SOURCE DATA
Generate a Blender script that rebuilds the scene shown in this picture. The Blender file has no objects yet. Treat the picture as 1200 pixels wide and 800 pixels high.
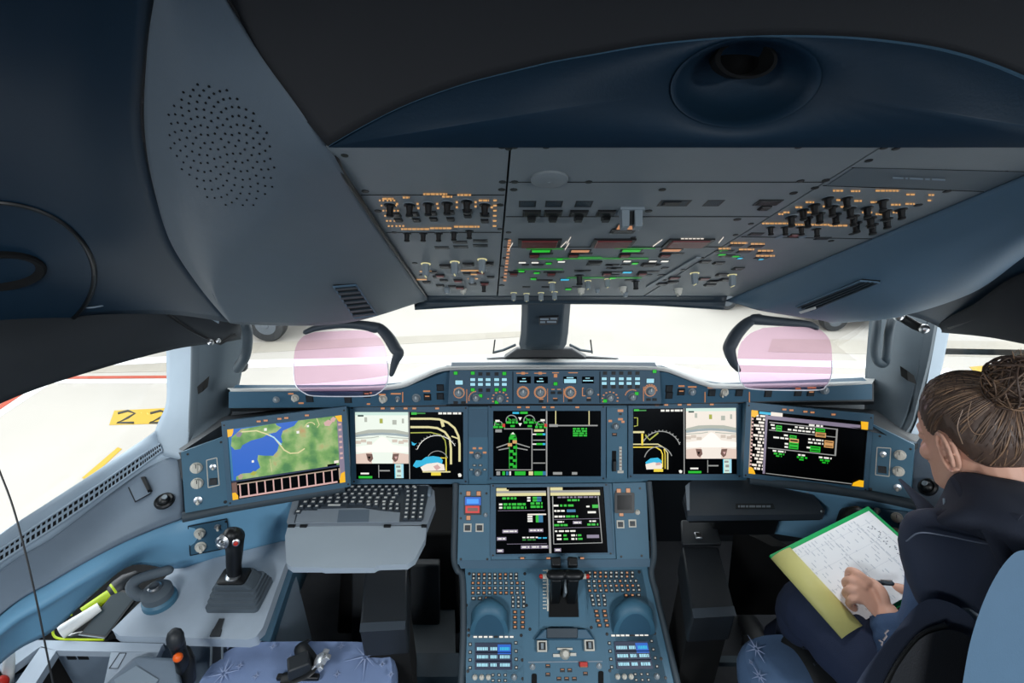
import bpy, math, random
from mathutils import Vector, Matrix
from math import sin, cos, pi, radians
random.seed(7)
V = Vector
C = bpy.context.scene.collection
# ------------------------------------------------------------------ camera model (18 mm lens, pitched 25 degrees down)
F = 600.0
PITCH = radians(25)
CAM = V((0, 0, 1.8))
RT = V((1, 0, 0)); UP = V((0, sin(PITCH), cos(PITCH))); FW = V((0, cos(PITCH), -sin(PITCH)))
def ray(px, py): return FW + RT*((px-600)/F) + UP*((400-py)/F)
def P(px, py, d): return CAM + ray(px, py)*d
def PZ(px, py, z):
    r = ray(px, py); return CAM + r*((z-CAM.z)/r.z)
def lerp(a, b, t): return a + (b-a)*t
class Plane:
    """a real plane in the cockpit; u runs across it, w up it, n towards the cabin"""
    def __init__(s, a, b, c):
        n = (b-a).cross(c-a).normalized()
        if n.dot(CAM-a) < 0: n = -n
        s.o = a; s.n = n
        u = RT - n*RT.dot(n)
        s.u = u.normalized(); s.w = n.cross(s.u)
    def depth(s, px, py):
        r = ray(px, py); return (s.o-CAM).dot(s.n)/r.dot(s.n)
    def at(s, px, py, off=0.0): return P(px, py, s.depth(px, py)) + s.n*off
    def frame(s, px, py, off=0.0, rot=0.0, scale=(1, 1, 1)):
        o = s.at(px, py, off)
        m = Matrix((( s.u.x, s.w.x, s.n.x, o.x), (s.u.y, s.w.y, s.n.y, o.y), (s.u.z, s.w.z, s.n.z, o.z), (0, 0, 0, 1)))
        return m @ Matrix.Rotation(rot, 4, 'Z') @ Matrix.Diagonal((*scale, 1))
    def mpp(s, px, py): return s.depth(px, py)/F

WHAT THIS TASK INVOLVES
Give back only a number, the number of lines where the string "scene" occurs.

TASK OUTPUT
2